COLLECTED DATA.
########################################
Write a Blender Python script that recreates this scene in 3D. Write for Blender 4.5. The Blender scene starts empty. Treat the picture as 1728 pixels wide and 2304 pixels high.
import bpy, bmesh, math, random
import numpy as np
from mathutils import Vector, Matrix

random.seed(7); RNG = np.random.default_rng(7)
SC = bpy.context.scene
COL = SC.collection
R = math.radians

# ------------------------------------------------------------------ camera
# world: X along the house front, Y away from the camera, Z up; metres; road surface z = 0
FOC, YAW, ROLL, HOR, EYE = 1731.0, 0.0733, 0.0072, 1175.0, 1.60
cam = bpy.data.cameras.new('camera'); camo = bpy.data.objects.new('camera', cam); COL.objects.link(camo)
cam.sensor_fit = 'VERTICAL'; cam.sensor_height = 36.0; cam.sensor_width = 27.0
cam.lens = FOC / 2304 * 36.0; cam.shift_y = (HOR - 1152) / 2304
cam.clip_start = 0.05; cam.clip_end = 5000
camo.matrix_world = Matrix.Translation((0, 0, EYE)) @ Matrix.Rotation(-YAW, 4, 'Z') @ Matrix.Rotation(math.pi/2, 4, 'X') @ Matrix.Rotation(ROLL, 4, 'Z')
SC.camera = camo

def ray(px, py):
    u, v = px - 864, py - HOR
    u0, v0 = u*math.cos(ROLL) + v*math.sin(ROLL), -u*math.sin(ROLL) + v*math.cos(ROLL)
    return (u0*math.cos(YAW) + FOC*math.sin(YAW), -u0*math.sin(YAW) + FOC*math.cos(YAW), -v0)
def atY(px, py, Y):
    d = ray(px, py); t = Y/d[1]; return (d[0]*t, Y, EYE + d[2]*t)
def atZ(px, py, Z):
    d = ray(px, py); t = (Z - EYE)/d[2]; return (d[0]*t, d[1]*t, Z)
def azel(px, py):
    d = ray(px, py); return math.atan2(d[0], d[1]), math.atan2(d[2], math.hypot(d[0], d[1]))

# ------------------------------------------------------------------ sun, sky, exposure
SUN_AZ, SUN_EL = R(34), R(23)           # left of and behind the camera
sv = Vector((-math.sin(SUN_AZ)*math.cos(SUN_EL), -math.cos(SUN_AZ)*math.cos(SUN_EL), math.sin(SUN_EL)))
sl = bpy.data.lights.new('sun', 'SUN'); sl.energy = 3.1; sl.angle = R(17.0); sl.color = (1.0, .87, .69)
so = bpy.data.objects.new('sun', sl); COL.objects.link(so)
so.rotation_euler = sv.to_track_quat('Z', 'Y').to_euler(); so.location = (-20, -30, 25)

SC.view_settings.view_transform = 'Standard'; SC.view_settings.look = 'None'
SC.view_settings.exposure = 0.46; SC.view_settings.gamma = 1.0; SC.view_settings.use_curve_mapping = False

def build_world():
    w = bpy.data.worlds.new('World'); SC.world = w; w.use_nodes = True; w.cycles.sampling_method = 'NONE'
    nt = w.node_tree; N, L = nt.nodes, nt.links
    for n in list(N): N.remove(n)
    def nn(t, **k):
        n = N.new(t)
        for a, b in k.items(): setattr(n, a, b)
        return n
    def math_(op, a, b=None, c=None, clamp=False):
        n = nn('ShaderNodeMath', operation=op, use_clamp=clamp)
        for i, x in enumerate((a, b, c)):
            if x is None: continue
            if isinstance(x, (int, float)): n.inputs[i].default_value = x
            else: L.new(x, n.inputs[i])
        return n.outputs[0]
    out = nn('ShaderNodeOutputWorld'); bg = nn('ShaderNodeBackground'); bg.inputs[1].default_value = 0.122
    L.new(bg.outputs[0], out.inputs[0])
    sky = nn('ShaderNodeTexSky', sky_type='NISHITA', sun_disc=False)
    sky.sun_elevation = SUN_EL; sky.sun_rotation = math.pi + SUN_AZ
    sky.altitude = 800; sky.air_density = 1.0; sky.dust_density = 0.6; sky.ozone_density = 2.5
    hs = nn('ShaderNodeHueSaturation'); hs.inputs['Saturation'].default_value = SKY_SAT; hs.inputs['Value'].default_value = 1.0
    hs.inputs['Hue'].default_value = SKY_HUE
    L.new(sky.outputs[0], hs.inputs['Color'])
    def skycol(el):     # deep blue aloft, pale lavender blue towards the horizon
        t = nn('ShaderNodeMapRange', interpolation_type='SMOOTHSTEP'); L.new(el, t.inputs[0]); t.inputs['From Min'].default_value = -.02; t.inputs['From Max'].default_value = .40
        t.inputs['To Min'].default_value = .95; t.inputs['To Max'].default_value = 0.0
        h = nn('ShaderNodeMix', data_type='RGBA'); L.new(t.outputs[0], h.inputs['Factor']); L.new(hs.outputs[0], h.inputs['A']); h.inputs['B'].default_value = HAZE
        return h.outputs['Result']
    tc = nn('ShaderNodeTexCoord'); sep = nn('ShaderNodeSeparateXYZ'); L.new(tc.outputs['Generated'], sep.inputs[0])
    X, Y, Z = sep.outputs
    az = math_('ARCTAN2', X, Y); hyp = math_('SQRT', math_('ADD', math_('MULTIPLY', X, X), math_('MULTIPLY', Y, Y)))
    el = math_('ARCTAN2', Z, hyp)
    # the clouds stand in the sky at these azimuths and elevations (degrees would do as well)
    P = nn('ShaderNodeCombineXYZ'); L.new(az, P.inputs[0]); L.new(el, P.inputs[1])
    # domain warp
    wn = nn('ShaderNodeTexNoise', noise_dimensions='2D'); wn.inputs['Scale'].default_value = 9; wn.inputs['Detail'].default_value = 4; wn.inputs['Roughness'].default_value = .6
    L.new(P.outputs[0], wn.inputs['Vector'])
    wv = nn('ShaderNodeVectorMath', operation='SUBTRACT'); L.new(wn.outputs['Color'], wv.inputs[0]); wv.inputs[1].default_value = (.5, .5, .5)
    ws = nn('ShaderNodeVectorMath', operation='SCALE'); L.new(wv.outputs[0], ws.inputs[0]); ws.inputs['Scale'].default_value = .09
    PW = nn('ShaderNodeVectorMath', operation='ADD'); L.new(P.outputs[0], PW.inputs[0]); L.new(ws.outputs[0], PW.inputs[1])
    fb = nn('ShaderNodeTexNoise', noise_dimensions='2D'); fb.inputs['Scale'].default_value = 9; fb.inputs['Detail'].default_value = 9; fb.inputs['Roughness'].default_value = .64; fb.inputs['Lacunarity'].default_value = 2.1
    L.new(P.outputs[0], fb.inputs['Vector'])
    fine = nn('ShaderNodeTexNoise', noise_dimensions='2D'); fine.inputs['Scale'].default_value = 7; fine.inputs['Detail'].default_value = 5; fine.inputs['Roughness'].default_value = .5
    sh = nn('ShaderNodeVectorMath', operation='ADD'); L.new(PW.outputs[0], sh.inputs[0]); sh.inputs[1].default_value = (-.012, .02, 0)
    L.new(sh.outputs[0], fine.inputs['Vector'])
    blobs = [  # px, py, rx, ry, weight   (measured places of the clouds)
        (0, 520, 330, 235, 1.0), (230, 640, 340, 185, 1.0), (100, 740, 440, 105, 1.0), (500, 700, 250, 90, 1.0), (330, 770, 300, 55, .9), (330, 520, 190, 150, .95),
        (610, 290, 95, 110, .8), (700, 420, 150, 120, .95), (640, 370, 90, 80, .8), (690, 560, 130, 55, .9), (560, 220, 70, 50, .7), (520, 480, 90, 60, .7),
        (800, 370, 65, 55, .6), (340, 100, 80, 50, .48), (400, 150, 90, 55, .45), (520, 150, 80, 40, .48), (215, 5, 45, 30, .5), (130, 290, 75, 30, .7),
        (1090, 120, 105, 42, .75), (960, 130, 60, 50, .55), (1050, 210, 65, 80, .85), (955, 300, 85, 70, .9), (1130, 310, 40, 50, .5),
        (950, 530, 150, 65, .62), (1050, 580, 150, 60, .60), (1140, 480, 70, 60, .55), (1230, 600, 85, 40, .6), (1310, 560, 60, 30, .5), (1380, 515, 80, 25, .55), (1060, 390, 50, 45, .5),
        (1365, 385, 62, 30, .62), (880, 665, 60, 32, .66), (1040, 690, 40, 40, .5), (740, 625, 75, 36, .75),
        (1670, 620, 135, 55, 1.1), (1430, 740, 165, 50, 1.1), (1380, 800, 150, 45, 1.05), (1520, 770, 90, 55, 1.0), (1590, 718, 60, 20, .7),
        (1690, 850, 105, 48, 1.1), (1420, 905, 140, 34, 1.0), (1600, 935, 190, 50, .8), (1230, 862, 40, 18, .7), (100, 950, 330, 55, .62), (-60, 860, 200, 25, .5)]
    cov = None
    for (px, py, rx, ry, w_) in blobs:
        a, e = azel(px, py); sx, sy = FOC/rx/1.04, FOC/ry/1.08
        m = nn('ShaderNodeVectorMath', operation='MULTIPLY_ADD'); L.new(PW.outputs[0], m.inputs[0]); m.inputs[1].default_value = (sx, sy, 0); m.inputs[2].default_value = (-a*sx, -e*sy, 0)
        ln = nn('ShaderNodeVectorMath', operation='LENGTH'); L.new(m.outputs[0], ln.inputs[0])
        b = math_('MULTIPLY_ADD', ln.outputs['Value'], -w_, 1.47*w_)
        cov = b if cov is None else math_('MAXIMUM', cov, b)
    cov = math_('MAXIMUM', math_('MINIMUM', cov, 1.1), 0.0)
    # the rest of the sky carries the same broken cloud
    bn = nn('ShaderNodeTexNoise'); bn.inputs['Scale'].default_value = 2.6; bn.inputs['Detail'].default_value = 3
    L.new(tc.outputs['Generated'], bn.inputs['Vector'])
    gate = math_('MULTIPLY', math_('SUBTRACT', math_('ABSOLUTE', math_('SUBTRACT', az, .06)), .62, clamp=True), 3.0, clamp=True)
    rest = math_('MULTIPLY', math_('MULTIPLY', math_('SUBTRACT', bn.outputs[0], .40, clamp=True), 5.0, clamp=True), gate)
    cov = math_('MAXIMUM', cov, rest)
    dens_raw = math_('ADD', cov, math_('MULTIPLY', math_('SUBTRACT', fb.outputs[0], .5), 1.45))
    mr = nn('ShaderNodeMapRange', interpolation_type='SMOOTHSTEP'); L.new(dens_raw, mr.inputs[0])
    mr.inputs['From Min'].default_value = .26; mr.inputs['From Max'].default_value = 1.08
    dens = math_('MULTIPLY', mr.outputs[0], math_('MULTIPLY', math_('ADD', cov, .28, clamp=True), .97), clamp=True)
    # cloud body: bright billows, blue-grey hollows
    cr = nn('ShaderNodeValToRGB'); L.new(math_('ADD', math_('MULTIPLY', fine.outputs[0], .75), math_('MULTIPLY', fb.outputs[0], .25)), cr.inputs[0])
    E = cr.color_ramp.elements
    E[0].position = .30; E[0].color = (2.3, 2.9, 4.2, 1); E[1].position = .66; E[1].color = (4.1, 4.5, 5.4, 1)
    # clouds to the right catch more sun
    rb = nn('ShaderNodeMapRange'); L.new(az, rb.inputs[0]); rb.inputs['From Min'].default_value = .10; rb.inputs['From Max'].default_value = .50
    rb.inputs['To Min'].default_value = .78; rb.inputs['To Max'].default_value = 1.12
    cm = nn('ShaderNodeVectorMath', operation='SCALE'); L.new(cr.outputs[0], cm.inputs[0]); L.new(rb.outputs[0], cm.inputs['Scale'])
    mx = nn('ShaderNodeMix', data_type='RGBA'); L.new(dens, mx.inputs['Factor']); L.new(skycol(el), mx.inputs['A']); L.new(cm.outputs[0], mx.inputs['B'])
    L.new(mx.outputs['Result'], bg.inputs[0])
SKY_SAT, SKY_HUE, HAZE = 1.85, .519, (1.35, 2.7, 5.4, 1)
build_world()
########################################
WHAT IS NEEDED. Print, unaltered, every line from the beginning of the material down to the line with "SC.camera = camo".

WORKED SOLUTION.
Write a Blender Python script that recreates this scene in 3D. Write for Blender 4.5. The Blender scene starts empty. Treat the picture as 1728 pixels wide and 2304 pixels high.
import bpy, bmesh, math, random
import numpy as np
from mathutils import Vector, Matrix

random.seed(7); RNG = np.random.default_rng(7)
SC = bpy.context.scene
COL = SC.collection
R = math.radians

# ------------------------------------------------------------------ camera
# world: X along the house front, Y away from the camera, Z up; metres; road surface z = 0
FOC, YAW, ROLL, HOR, EYE = 1731.0, 0.0733, 0.0072, 1175.0, 1.60
cam = bpy.data.cameras.new('camera'); camo = bpy.data.objects.new('camera', cam); COL.objects.link(camo)
cam.sensor_fit = 'VERTICAL'; cam.sensor_height = 36.0; cam.sensor_width = 27.0
cam.lens = FOC / 2304 * 36.0; cam.shift_y = (HOR - 1152) / 2304
cam.clip_start = 0.05; cam.clip_end = 5000
camo.matrix_world = Matrix.Translation((0, 0, EYE)) @ Matrix.Rotation(-YAW, 4, 'Z') @ Matrix.Rotation(math.pi/2, 4, 'X') @ Matrix.Rotation(ROLL, 4, 'Z')
SC.camera = camo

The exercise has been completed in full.